A Cultura é, em princípio, um sentimento de afeto pelo mundo que nos rodeia. Se o afeto das situações não for contemplado, a Cultura não passa do âmbito das instituições que a nomeiam e tentam proteger. Ao ampliar os seus horizontes físicos, o homem sente-se tentado a julgar-se preparado para o acontecimento da Cultura. Porém, conhecer mais nomes célebres e lugares estranhos não desperta o caráter primordial duma cultura, que é o ser livre de orgulho e dispensado da inteligência de grupo. Toda a diferenciação cria qualquer forma de fanatismo. A Cultura instalou-se sempre partindo duma diferenciação. É um direito, sem dúvida, mas em que medida um direito não é também uma culpa?

Para vivermos plenamente um direito, temos de nos mover dentro do afeto desse direito.
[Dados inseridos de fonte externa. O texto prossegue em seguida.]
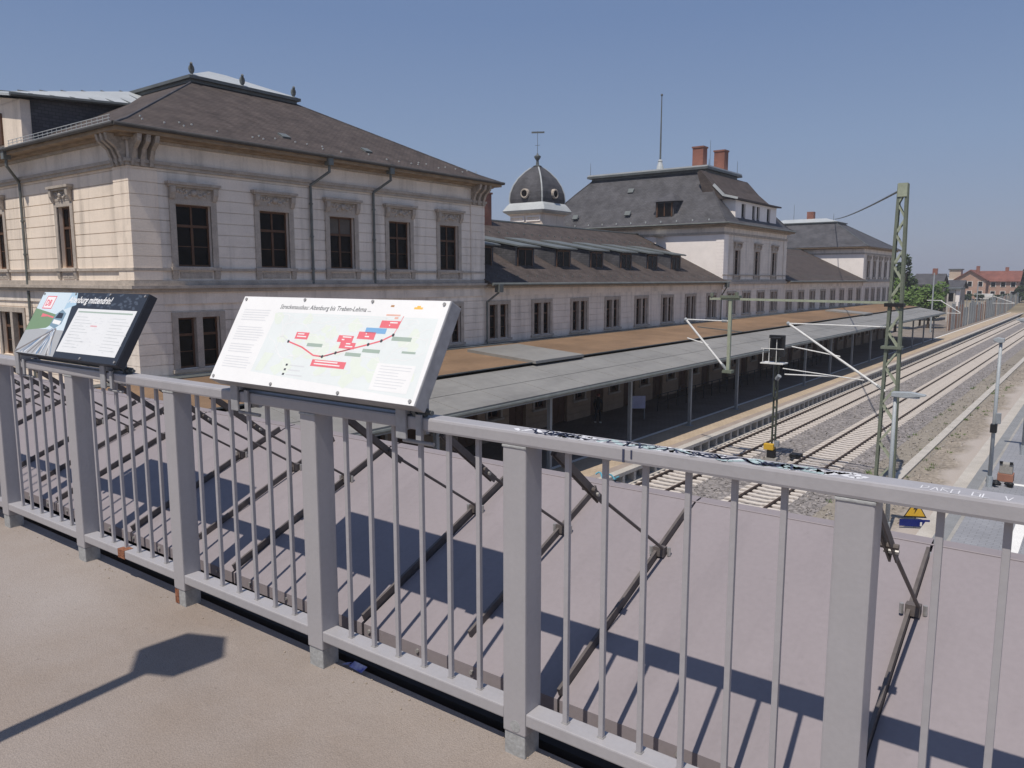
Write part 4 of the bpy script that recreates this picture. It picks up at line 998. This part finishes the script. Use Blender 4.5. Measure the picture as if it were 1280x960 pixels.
# ------------------------------------------------------------------ the bridge: deck, railing, shield
DZ = -1.63
mb = MB().box((-40,-4.5,DZ-.9),(14,2.07,DZ)); tag(part('bridge_deck', mb, M_['deck']), kind='structure')
mb = MB().box((-40,1.6,-3.4),(14,2.05,DZ-.9)); tag(part('bridge_girder', mb, M_['steel']), kind='structure')

RA = .0115; RO = Vector((-1.5, 1.98, DZ))
rl = thing('railing', 'grey steel bridge railing with square posts and thin vertical bars', 'railing', tuple(RO), rot=RA)
PS = 1.045; X0, X1 = -7*PS-.01, 5*PS-.01
Lr = lambda *p: p
def rpart(nm, mb, m, bevel=0, label=None, smooth=False): return part(nm, mb, M_[m], rl, M=W[rl], bevel=bevel, label=label, smooth=smooth)
rpart('top_rail', MB().box((X0-.2,-.004,1.092),(X1+.2,.082,1.141)), 'rail', .009)
pm = MB().box((-.047,0,.083),(.047,.095,1.092)).mesh('post', M_['rail'], None, .006)
fm = MB().box((-.043,.004,-.004),(.043,.09,.083)).mesh('foot', M_['raildk'], None, .004)
wm = MB().box((-.049,-.003,1.083),(.049,.097,1.0925)).mesh('weld_collar', M_['raildk'], None, .003)
bm_ = MB().box((-.0085,-.008,.169),(.0085,.008,1.093)).mesh('baluster', M_['rail'], None, .002)
wl = MB().box((-.012,-.011,.168),(.012,.011,.172)).mesh('weld_bead', M_['bolt'], None, .002)
for k in range(-7, 6):
    x = k*PS
    o = part('post', pm, None, rl, M=W[rl] @ T(x,0,0))
    part('foot', fm, None, o, M=W[rl] @ T(x,0,0)); part('weld_collar', wm, None, o, M=W[rl] @ T(x,0,0))
    if k < 5:
        q = MB().box((x+.047,.002,.124),(x+PS-.047,.082,.169)); rpart('bottom_rail', q, 'rail', .005)
        for j in range(6):
            xb = x + .047 + (PS-.094)*(j+1)/7
            o = part('baluster', bm_, None, rl, M=W[rl] @ T(xb,.042,0)); part('weld_bead', wl, None, o, M=W[rl] @ T(xb,.042,0))
# rust, a cut-out in a post, drips
part('rust_patch', MB().box((-2.66-.035,-.0015,.122),(-2.66+.035,.05,.171)), M_['rust'], rl, M=W[rl])
part('rust_patch', MB().box((-2*PS-.044-.001,.002,.005),(-2*PS-.012,.02,.08)), M_['rust'], rl, M=W[rl])
q = MB().tube((0.005,-.0012,.112),(0.005,.002,.112),.021,seg=16); rpart('plug', q, 'raildk')
# graffiti scrawl on the upper face of the rail: ribbons of marker and paint
def ribbon(q, pts, wd, z):
    for a, b in zip(pts, pts[1:]):
        a, b = Vector((*a, z)), Vector((*b, z)); d = (b-a); n = Vector((-d.y, d.x, 0)).normalized()*wd/2
        q.quad(a-n, b-n, b+n, a+n)
rnd = random.Random(21)
gm = {'navy': mat('navy_marker', (.05,.058,.10), .6), 'chalk': mat('white_marker', (.72,.72,.74), .7), 'teal': mat('teal_marker', (.40,.50,.50), .7)}
zl = 1.1412
for nm, col, n, wd in (('chalk','chalk',16,.016),('teal','teal',7,.02),('navy','navy',19,.0065)):
    q = MB(); zl += .0002
    for k in range(n):
        cx = rnd.uniform(.05, .98) if nm != 'teal' else rnd.uniform(.35,.95); cyy = .036; a0 = rnd.uniform(0,6.28); f = rnd.uniform(1,2.2)
        wx = rnd.uniform(.03,.10); ph = rnd.uniform(0,6.28); am = rnd.uniform(.012,.034)
        pts = [(cx+wx*(t/14-.5)*2+.012*math.sin(f*5*t/14+a0), min(.074,max(.003,cyy+am*math.sin(ph+f*6.28*t/14)))) for t in range(15)]
        ribbon(q, pts, wd, zl)
    part('graffiti', q, gm[col], rl, M=W[rl])
q = MB().box((.40,-.0055,1.094),(.4075,-.0038,1.134)).box((.427,-.0055,1.108),(.4325,-.0038,1.134)); part('paint_drip', q, gm['navy'], rl, M=W[rl])
# pale scratched capitals on the rail beside the last post in view
q = MB()
for k, ch in enumerate('DARG GL V'):
    x = 1.185+.021*k; y0, y1 = .006, .045
    S_ = {'D': [(0,y0),(0,y1),(.025,.045),(.025,.025),(0,y0)], 'A': [(0,y0),(.014,y1),(.028,y0)], 'R': [(0,y0),(0,y1),(.024,y1),(.024,.036),(0,.036),(.028,y0)], 'G': [(.028,y1),(0,y1),(0,y0),(.028,y0),(.028,.034)], 'L': [(0,y1),(0,y0),(.026,y0)], 'V': [(0,y1),(.013,y0),(.028,y1)]}.get(ch)
    if S_: ribbon(q, [(x+a*.55, b+random.uniform(-.004,.004)) for a, b in S_], .0028, 1.1414)
part('graffiti', q, gm['chalk'], rl, M=W[rl])

# sloping protective shield outside the railing
sp = thing('protective_shield', 'grey sloping sheet metal shield fixed outside the railing, braced by brown bars', 'protective shield', (-1.5, 2.7, -1.3))
SL = .412; PLZ = lambda y: -1.49 + SL*(y-2.17)
n_ = Vector((0,-SL,1)).normalized(); s_ = Vector((0,1,SL)).normalized()
seams = [-10.6,-9.55,-8.5,-7.5,-6.48,-5.5,-4.5,-3.46,-2.48,-1.45,-.47,.55,1.58,2.6,3.6]
YT = 3.30
for a, b in zip(seams, seams[1:]):
    a += .010 if a > -2 else .016; q = MB(); t = .004
    P = lambda x, y, d=0: (x, y - n_.y*0 + n_.y*d, PLZ(y) + n_.z*d)
    def slab(y0, y1, z0, z1):
        q.prism([(y0,z0),(y1,z1),(y1,z1-t),(y0,z0-t)], 0, a, b)
    q.prism([(2.17,PLZ(2.17)),(YT,PLZ(YT)),(YT+.075,PLZ(YT)+.006),(YT+.075,PLZ(YT)-.05),(YT+.071,PLZ(YT)-.05),(YT+.071,PLZ(YT)+.002),(YT,PLZ(YT)-t),(2.174,PLZ(2.17)-t),(2.174,PLZ(2.17)-.055),(2.17,PLZ(2.17)-.055)], 0, a, b)
    for x in (a, b-.004):
        q.prism([(2.175,PLZ(2.175)-t),(YT,PLZ(YT)-t),(YT,PLZ(YT)-.06),(2.175,PLZ(2.175)-.06)], 0, x, x+.004)
    part('sheet', q, M_['sheet'], sp)
under = MB().prism([(2.10,-1.62),(YT,-1.12),(YT,-1.16),(2.10,-1.66)], 0, -10.6, 3.6); part('under_shade_sheet', under, M_['black'], sp)  # added black sheet standing in for the shade beneath the shield
part('edge_bead', MB().tube((-10.6,YT+.002,PLZ(YT)+.001),(3.6,YT+.002,PLZ(YT)+.001),.0045,seg=6), M_['sheet'], sp)
bars = [s for s in seams[1:-1]] + [-1.95,-3.93,-5.99,-8.0]
for s in bars:
    mid = s in (-1.95,-3.93,-5.99,-8.0)
    y0, y1 = (2.28 if mid else 2.185), 3.25
    q = MB(); hgt = .031
    q.prism([(y0,PLZ(y0)+.001),(y1,PLZ(y1)+.001),(y1-.012,PLZ(y1)+hgt),(y0-.012,PLZ(y0)+hgt)], 0, s-.004, s+.008)
    o = part('stiffener_bar', q, M_['shieldbar'], sp)
    r = MB(); A = Vector((s+.03,2.085,-.565)); B = Vector((s+.03,2.385,-.80)); D = Vector((s+.03,2.93,PLZ(2.93)+.035))
    r.bar(A, B, .006, .026, up=(0,0,1)); r.bar(A+Vector((.018,0,0)), B+Vector((.018,0,0)), .005, .026, up=(0,0,1))
    r.tube(A.lerp(B,.75)+Vector((-.02,0,0)), A.lerp(B,.75)+Vector((.034,0,0)), .009)
    r.tube(B-(B-A).normalized()*.06+Vector((.015,0,0)), D+Vector((.0,0,0)), .0068)
    rr = part('tie_rod', r, M_['shieldbar'], sp)
    c = MB().box((s-.010,2.912,PLZ(2.93)+.004),(s+.038,2.948,PLZ(2.93)+.044)); part('clamp', c, M_['shieldbar'], rr)
    c = MB()
    for dx, dy in ((-.022,-.012),(.05,.012)): c.tube((s+dx,2.93+dy,PLZ(2.93)+.006),(s+dx,2.93+dy,PLZ(2.93)+.042),.008,seg=6)
    c.tube(A.lerp(B,.85)+Vector((-.01,0,0)), A.lerp(B,.85)+Vector((.03,0,0)), .008, seg=6)
    part('bolt', c, M_['bolt'], rr)
q = MB()
for k in range(26): 
    x = -6.2+k*.29; q.tube((x,2.162,-1.515),(x,2.17,-1.515),.009,seg=6)
part('bolt', q, M_['bolt'], sp)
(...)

Não na autoridade ou no espírito da lei que lhe assiste, mas no afeto do direito. E o afeto da culpa? Quando ele nos é negado, morremos no corpo e no espírito.

A um auditório de mulheres de cultura, faria sentido eu dirigir a seguinte pergunta: porque é que a culpa foi, através dos tempos, atribuída às mulheres? Ao atribuir-se à mulher um estado de culpa, não se estará a dignificar a culpa como motivadora duma civilização? É possível. Nesse caso, a mulher, como portadora duma culpa, é sempre iniciadora duma cultura. A culpa, nesse caso e aqui, não é um opróbrio, mas uma consequência da própria infalibilidade. Só da culpa a pessoa pode elevar-se. A cultura parte do pressuposto duma culpa. Só ela se interroga. Só ela desencadeia o conflito.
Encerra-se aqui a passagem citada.